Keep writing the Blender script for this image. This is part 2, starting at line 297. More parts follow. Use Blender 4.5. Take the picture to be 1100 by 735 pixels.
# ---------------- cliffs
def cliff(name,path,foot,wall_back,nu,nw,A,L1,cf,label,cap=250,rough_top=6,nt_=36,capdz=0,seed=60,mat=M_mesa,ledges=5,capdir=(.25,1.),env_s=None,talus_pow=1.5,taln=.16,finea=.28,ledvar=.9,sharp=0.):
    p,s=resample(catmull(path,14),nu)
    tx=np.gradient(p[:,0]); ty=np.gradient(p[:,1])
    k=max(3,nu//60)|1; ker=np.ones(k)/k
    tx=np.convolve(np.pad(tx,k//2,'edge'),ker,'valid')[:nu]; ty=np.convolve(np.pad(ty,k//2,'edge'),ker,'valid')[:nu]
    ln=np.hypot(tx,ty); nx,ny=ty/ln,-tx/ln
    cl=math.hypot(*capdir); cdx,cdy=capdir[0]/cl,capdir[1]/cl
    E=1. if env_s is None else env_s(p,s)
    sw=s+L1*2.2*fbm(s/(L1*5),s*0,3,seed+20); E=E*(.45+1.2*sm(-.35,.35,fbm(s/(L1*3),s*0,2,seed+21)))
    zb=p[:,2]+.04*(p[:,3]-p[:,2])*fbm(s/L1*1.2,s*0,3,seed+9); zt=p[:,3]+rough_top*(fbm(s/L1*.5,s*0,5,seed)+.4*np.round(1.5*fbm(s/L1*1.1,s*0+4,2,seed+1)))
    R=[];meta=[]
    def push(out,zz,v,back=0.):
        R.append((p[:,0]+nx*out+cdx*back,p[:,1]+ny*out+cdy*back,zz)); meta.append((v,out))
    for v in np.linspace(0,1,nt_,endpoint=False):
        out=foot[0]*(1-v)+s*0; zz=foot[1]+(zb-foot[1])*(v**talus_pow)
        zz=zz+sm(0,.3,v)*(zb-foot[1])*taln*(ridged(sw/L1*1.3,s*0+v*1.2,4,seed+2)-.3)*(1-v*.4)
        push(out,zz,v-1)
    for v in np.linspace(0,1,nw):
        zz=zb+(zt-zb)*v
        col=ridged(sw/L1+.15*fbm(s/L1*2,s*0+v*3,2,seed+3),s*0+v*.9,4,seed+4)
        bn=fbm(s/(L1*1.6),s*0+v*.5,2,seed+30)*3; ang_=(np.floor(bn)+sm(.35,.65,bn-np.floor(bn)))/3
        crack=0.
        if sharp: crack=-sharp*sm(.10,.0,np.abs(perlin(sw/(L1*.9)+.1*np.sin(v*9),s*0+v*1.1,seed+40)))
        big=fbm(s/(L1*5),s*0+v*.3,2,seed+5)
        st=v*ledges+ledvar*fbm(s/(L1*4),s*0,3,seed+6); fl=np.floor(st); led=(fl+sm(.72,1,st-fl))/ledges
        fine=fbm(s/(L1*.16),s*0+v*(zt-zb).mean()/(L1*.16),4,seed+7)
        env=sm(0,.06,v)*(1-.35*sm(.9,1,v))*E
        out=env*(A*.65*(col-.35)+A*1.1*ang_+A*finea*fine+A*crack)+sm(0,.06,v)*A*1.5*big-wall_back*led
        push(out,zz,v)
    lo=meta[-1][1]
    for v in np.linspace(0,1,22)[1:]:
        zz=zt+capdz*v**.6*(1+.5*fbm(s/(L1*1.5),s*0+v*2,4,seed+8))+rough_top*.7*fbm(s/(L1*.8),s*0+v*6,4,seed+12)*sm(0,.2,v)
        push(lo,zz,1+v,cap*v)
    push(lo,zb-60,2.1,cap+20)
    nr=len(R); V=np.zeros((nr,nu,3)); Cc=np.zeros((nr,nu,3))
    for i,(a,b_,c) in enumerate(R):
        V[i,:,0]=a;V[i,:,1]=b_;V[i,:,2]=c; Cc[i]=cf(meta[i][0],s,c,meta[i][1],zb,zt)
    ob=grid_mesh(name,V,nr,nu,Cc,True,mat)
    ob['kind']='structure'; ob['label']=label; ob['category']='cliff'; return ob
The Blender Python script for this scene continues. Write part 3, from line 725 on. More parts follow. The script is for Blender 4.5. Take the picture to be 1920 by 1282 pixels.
◆ ◆ ◆ ◆ ◆
_What to work on:_ Repeat the material from above exactly, word for word.

_Exercise solution:_
Keep writing the Blender script for this image. This is part 2, starting at line 297. More parts follow. Use Blender 4.5. Take the picture to be 1100 by 735 pixels.
# ---------------- cliffs
def cliff(name,path,foot,wall_back,nu,nw,A,L1,cf,label,cap=250,rough_top=6,nt_=36,capdz=0,seed=60,mat=M_mesa,ledges=5,capdir=(.25,1.),env_s=None,talus_pow=1.5,taln=.16,finea=.28,ledvar=.9,sharp=0.):
    p,s=resample(catmull(path,14),nu)
    tx=np.gradient(p[:,0]); ty=np.gradient(p[:,1])
    k=max(3,nu//60)|1; ker=np.ones(k)/k
    tx=np.convolve(np.pad(tx,k//2,'edge'),ker,'valid')[:nu]; ty=np.convolve(np.pad(ty,k//2,'edge'),ker,'valid')[:nu]
    ln=np.hypot(tx,ty); nx,ny=ty/ln,-tx/ln
    cl=math.hypot(*capdir); cdx,cdy=capdir[0]/cl,capdir[1]/cl
    E=1. if env_s is None else env_s(p,s)
    sw=s+L1*2.2*fbm(s/(L1*5),s*0,3,seed+20); E=E*(.45+1.2*sm(-.35,.35,fbm(s/(L1*3),s*0,2,seed+21)))
    zb=p[:,2]+.04*(p[:,3]-p[:,2])*fbm(s/L1*1.2,s*0,3,seed+9); zt=p[:,3]+rough_top*(fbm(s/L1*.5,s*0,5,seed)+.4*np.round(1.5*fbm(s/L1*1.1,s*0+4,2,seed+1)))
    R=[];meta=[]
    def push(out,zz,v,back=0.):
        R.append((p[:,0]+nx*out+cdx*back,p[:,1]+ny*out+cdy*back,zz)); meta.append((v,out))
    for v in np.linspace(0,1,nt_,endpoint=False):
        out=foot[0]*(1-v)+s*0; zz=foot[1]+(zb-foot[1])*(v**talus_pow)
        zz=zz+sm(0,.3,v)*(zb-foot[1])*taln*(ridged(sw/L1*1.3,s*0+v*1.2,4,seed+2)-.3)*(1-v*.4)
        push(out,zz,v-1)
    for v in np.linspace(0,1,nw):
        zz=zb+(zt-zb)*v
        col=ridged(sw/L1+.15*fbm(s/L1*2,s*0+v*3,2,seed+3),s*0+v*.9,4,seed+4)
        bn=fbm(s/(L1*1.6),s*0+v*.5,2,seed+30)*3; ang_=(np.floor(bn)+sm(.35,.65,bn-np.floor(bn)))/3
        crack=0.
        if sharp: crack=-sharp*sm(.10,.0,np.abs(perlin(sw/(L1*.9)+.1*np.sin(v*9),s*0+v*1.1,seed+40)))
        big=fbm(s/(L1*5),s*0+v*.3,2,seed+5)
        st=v*ledges+ledvar*fbm(s/(L1*4),s*0,3,seed+6); fl=np.floor(st); led=(fl+sm(.72,1,st-fl))/ledges
        fine=fbm(s/(L1*.16),s*0+v*(zt-zb).mean()/(L1*.16),4,seed+7)
        env=sm(0,.06,v)*(1-.35*sm(.9,1,v))*E
        out=env*(A*.65*(col-.35)+A*1.1*ang_+A*finea*fine+A*crack)+sm(0,.06,v)*A*1.5*big-wall_back*led
        push(out,zz,v)
    lo=meta[-1][1]
    for v in np.linspace(0,1,22)[1:]:
        zz=zt+capdz*v**.6*(1+.5*fbm(s/(L1*1.5),s*0+v*2,4,seed+8))+rough_top*.7*fbm(s/(L1*.8),s*0+v*6,4,seed+12)*sm(0,.2,v)
        push(lo,zz,1+v,cap*v)
    push(lo,zb-60,2.1,cap+20)
    nr=len(R); V=np.zeros((nr,nu,3)); Cc=np.zeros((nr,nu,3))
    for i,(a,b_,c) in enumerate(R):
        V[i,:,0]=a;V[i,:,1]=b_;V[i,:,2]=c; Cc[i]=cf(meta[i][0],s,c,meta[i][1],zb,zt)
    ob=grid_mesh(name,V,nr,nu,Cc,True,mat)
    ob['kind']='structure'; ob['label']=label; ob['category']='cliff'; return ob
The Blender Python script for this scene continues. Write part 3, from line 725 on. More parts follow. The script is for Blender 4.5. Take the picture to be 1920 by 1282 pixels.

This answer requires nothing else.